• **WHAT YOU ARE ASKED TO DO**
Gather from the material every line that contains the string "this".
━━━━━ TASK INPUTS ━━━━━
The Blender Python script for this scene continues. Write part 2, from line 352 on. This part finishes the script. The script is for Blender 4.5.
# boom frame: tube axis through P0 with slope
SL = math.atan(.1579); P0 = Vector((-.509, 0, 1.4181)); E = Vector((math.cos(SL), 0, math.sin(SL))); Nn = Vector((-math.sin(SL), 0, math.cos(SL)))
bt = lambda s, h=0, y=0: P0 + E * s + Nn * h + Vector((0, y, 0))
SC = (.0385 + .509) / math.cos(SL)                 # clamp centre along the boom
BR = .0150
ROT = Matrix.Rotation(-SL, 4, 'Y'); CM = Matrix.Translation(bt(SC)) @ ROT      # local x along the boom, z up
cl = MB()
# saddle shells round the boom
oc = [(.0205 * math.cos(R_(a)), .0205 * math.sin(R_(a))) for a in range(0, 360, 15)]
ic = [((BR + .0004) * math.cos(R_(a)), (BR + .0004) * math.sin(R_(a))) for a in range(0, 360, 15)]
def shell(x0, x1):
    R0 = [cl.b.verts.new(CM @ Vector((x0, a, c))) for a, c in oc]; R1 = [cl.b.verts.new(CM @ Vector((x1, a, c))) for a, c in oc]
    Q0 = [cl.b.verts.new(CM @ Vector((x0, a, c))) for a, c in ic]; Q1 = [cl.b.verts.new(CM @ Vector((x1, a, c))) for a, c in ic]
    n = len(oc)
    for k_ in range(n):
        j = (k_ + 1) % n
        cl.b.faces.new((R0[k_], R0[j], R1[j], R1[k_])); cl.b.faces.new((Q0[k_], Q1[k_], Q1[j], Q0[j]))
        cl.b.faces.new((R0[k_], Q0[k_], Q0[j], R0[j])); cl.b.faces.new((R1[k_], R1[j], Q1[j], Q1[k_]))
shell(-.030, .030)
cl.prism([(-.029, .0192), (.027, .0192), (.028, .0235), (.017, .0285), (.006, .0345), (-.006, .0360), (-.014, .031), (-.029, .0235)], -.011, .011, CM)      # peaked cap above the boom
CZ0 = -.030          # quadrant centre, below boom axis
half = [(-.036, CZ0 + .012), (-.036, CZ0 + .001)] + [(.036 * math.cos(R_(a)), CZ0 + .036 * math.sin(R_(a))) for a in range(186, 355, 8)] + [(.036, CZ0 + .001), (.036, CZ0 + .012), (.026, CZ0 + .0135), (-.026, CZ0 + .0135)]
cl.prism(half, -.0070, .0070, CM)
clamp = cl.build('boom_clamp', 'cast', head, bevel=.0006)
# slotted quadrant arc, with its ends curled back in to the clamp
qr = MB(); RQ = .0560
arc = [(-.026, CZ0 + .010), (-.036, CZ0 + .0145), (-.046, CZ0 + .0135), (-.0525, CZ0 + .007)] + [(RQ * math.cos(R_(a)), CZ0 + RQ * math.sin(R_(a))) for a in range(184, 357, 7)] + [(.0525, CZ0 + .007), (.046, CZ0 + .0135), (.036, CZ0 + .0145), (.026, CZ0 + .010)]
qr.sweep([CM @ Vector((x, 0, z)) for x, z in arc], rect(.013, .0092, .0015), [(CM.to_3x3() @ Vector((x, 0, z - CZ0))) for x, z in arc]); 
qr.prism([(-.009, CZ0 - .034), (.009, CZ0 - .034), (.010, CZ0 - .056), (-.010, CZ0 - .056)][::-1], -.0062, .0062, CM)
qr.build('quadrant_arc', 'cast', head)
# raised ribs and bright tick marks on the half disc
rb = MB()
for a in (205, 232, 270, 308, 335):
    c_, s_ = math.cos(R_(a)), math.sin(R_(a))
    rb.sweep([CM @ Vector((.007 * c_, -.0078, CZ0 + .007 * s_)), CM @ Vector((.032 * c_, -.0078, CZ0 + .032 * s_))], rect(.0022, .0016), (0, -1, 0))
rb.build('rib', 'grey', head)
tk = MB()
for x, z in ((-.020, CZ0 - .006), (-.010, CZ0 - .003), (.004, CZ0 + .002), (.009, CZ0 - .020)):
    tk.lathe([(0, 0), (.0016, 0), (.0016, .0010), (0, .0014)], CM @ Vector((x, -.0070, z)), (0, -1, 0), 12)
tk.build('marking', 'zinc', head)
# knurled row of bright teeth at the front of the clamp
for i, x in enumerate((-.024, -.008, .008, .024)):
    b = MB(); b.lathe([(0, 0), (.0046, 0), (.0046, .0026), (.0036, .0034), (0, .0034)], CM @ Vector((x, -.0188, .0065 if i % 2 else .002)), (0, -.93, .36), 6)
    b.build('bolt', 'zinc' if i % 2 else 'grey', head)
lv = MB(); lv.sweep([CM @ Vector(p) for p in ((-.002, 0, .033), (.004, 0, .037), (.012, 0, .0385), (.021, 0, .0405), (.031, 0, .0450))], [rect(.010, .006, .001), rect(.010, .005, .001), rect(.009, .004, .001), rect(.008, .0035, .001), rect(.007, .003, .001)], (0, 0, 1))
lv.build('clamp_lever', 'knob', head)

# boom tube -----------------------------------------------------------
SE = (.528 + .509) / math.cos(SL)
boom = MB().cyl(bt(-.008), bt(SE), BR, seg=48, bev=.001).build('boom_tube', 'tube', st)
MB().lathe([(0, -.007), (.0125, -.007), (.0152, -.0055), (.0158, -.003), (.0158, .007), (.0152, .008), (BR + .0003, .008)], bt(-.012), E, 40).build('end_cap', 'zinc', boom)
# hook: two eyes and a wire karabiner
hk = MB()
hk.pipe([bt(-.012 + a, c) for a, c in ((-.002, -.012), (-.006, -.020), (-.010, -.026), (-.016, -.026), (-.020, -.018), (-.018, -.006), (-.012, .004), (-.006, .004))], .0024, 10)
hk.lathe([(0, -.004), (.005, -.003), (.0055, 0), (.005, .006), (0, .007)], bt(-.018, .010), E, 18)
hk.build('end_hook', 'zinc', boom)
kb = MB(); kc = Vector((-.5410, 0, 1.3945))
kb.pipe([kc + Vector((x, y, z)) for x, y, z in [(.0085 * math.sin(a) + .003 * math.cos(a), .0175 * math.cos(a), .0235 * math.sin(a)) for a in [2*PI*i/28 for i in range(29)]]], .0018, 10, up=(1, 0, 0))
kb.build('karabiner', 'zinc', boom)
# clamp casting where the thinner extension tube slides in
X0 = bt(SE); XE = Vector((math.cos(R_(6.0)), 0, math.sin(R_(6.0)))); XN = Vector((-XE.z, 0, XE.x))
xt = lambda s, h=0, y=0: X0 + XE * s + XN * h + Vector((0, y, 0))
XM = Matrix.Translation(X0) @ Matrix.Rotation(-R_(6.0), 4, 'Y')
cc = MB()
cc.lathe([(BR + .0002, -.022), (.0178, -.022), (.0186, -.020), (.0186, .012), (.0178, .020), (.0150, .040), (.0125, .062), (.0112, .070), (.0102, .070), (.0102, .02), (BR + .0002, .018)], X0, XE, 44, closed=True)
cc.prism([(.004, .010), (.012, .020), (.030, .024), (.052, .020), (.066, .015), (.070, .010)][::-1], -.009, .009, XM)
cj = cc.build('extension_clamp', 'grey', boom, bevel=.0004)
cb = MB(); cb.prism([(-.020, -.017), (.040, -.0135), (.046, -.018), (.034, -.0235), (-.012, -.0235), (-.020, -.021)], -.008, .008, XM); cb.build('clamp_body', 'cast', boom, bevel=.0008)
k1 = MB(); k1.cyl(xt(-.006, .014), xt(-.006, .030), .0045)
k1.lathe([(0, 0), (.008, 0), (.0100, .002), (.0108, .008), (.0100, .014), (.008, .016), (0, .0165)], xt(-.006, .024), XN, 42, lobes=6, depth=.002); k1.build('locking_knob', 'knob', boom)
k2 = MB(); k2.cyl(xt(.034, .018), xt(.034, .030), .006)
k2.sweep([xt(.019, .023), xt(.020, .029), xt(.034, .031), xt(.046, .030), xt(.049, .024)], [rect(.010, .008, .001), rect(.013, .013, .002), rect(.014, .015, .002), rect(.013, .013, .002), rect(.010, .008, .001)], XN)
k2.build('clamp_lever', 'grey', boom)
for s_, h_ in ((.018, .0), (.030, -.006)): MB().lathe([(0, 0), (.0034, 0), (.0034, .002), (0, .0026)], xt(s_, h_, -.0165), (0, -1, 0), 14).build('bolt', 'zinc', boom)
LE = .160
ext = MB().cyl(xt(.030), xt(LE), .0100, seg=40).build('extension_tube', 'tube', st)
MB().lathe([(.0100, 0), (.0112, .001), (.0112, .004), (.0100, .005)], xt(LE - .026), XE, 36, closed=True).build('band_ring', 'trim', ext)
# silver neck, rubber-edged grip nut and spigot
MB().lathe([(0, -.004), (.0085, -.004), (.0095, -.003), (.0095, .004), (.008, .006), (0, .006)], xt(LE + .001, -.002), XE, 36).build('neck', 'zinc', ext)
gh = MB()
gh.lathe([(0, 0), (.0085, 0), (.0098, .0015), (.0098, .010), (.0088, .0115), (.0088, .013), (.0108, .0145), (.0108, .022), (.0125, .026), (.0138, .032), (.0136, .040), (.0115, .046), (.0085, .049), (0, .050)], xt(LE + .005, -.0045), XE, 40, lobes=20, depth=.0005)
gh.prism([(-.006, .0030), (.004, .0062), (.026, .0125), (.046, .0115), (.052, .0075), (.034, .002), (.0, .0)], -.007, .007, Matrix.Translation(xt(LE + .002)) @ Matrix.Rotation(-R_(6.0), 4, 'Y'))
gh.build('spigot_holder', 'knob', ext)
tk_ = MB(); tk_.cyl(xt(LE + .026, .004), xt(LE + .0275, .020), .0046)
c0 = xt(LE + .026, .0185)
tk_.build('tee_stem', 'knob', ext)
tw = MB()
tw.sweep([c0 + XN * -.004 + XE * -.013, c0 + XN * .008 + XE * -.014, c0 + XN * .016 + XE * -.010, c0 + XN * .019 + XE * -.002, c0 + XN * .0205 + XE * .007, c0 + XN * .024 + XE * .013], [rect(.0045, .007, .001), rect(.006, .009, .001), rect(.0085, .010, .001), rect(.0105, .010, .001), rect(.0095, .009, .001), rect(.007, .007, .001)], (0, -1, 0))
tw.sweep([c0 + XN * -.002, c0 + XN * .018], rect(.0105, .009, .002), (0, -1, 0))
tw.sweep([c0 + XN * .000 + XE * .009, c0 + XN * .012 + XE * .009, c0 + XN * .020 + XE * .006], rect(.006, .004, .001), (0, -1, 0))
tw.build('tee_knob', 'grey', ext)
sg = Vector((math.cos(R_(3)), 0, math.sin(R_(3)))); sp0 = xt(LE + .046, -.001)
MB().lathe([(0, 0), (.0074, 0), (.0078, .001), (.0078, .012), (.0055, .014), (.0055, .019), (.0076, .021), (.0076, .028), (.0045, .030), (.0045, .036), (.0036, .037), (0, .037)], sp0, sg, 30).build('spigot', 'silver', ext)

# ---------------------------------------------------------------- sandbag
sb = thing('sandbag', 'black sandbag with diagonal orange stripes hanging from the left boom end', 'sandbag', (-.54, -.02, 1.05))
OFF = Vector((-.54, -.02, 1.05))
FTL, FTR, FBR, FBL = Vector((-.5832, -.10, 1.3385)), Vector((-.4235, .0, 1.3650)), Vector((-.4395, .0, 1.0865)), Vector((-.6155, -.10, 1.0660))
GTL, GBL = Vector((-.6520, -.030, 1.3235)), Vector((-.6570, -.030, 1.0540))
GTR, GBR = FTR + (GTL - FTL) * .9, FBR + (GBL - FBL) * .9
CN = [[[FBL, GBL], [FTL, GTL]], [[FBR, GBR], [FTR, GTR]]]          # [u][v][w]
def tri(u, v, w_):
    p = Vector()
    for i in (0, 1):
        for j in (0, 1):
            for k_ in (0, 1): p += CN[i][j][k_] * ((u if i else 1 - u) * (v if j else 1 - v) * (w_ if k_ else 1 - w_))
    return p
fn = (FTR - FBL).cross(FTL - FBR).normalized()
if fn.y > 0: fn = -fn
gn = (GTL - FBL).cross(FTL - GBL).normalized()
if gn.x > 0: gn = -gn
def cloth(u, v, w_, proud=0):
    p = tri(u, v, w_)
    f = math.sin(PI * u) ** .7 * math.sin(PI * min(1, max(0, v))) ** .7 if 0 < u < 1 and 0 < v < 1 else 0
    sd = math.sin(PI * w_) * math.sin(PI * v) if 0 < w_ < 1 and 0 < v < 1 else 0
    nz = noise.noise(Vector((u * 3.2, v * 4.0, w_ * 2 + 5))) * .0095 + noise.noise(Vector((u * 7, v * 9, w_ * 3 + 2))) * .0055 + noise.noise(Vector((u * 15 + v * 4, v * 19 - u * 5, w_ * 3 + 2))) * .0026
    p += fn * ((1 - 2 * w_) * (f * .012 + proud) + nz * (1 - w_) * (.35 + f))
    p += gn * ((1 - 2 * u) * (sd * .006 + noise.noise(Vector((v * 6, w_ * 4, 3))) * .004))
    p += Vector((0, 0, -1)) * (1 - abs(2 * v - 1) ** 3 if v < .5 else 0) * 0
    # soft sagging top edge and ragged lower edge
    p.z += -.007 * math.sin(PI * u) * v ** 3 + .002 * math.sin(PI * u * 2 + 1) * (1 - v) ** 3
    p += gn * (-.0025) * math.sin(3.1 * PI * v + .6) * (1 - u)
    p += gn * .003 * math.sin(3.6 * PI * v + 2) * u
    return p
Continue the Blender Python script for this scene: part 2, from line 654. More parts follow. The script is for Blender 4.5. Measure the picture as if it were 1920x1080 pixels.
━━━━━
• **CORRECT ANSWER**
The Blender Python script for this scene continues. Write part 2, from line 352 on. This part finishes the script. The script is for Blender 4.5.
Continue the Blender Python script for this scene: part 2, from line 654. More parts follow. The script is for Blender 4.5. Measure the picture as if it were 1920x1080 pixels.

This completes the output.